But the morals held are certainly not absolute. Even on an individual level what you believe to be morally justifiable on day may not be the same the next. And from one culture to the next?
The presence of moral disagreement, as well as some people changing their minds, does not constitute any sort of argument against absolute morals. All it shows is that people often disagree over what morals are or are themselves unsure about what they are.
It is entirely possible that when two cultures disagree over a moral matter that one culture is wrong and another is right, or that both are wrong. Similarly, when a person changes their mind, it's possible that they've corrected a past error, or made a mistake and exchanged a correct conclusion for a false one.
Have a think about the arguments a bit more. Of course, what I've just said is not an argument in favour of absolutism. I merely point out that what you've presented isn't evidence that morals are relative in the slightest.
The individuality thing for me is an easy answer; I think therefore I am. I have memories that define who I am and whom I have been. It may be that I was a differenrt person when I was 16 than who I am now but that "different person" was once and still is a part of me.

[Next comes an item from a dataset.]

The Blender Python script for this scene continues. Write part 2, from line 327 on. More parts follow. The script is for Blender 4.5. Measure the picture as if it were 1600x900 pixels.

That answer doesn't fly philosophically.
Why are
you, the person reading this right now, the
same person who existed ten years ago? Or the person who existed just a few hours ago, when you wrote that post. What is it that
makes you the same? Let's have a look at some possible answers. It may sound patronising, if so, I apologise, but I'm never quite sure whether it's best to assume you know these things or don't. Think of it as an introduction to some of the problem's complexities.
1/ Your physical body. The person reading this is the same person who wrote the post I reply to because it's the same physical body. The problem with this is obvious, though. Your body changes. I forget the exact figure, but a human replaces every molecule in their body over just a few years. The person you were ten years ago shares no physical similarity with the person you are now, so logically must be a different person. Not many people like thinking this, so -
2/ Your spatio-temporal continuity with past bodies. This is more or less the same as 1/ only it takes into account time as well. You're the same person as the person you were ten years ago because your body occupies the same space-time coordinates as that person's body, and we can see that, across time, the body ten years back has grown and evolved into your current body. However, if this is what makes you the same, then death should make no difference. After you die your corpse will share spatio-temporal continuity with your body when you were alive, but most of the time you wouldn't say that your dead body is
you in some fundamental sense. So, is the self entirely independent of the body?
3/ Your soul. A tricky prospect because souls are hard to define or observe. In this case we're talking about some sort of insubstantial non-physical force that is connected to your body in some way, and provides for your continuing identity. There's a common objection to this, though, originally raised by John Locke (I think; could be wrong, it's been a while) that runs thus - if you cannot observe your soul at all, how do you know you've still got the same one? For all you know souls could flit from body to body. Supposing you have a soul, how can you be sure the one you've got now is the same one you had ten years ago? There's no way of telling it's the same, and if so, the presence of any one specific soul has no effect on your behaviour. How can it be this, then?
4/ Your memories. This was the one Locke favoured. You are the same person you were ten years ago because you remember being that person. Again, though, this view has some obvious problems. Suppose a mad scientist came along with a machine that could tinker with memories, and swapped out your memories for someone else's. Would you then have
been that person? A clone might have all the memories of the original, but does that mean that the clone was the person who did all the things the original did? Were they both that person? Neither? On a less outlandish level, suppose you get really drunk, do some things, and wake up the next morning with no memory of those events. If memories are the key to selfhood, then you were not the person who did those things - it was someone else. There's also a rather convincing thing called the brave officer objection you can Google.
5/ Nothing. You are
not the same person you were ten years ago, or even the same person you were one instant ago. Those people are dead. The only person alive is the one who exists this exact moment - and by the time you finish reading this sentence, the person who started reading it will be dead. You have no continuing self. Not many Western philosophers think this way, but if you're curious Googling the word '
anatman' can show where this line of thought comes from.
6/ Some combination of these different factors?
7/ Or something completely different?
As you can see, it's not an easy question to answer.
And the rock and roll churches...what these folks call worship...their god made angels to do that for one thing. For another Jesus never said "hey worship me."
No man comes to the Father save through me? I'm not about to go Gospel-trawling but there are some things you could interpret that way.
Take World War 2. At the start of the war, the allies considered it a war crime to bomb cities yet by the end of the conflict the fire bombing of German and Japanese on a scale that Goering could only dream of in 1940/41.
That's not evidence that universal moral standards changed. That's only evidence that the Allies were willing to do things by the end of the war they weren't willing to at the start.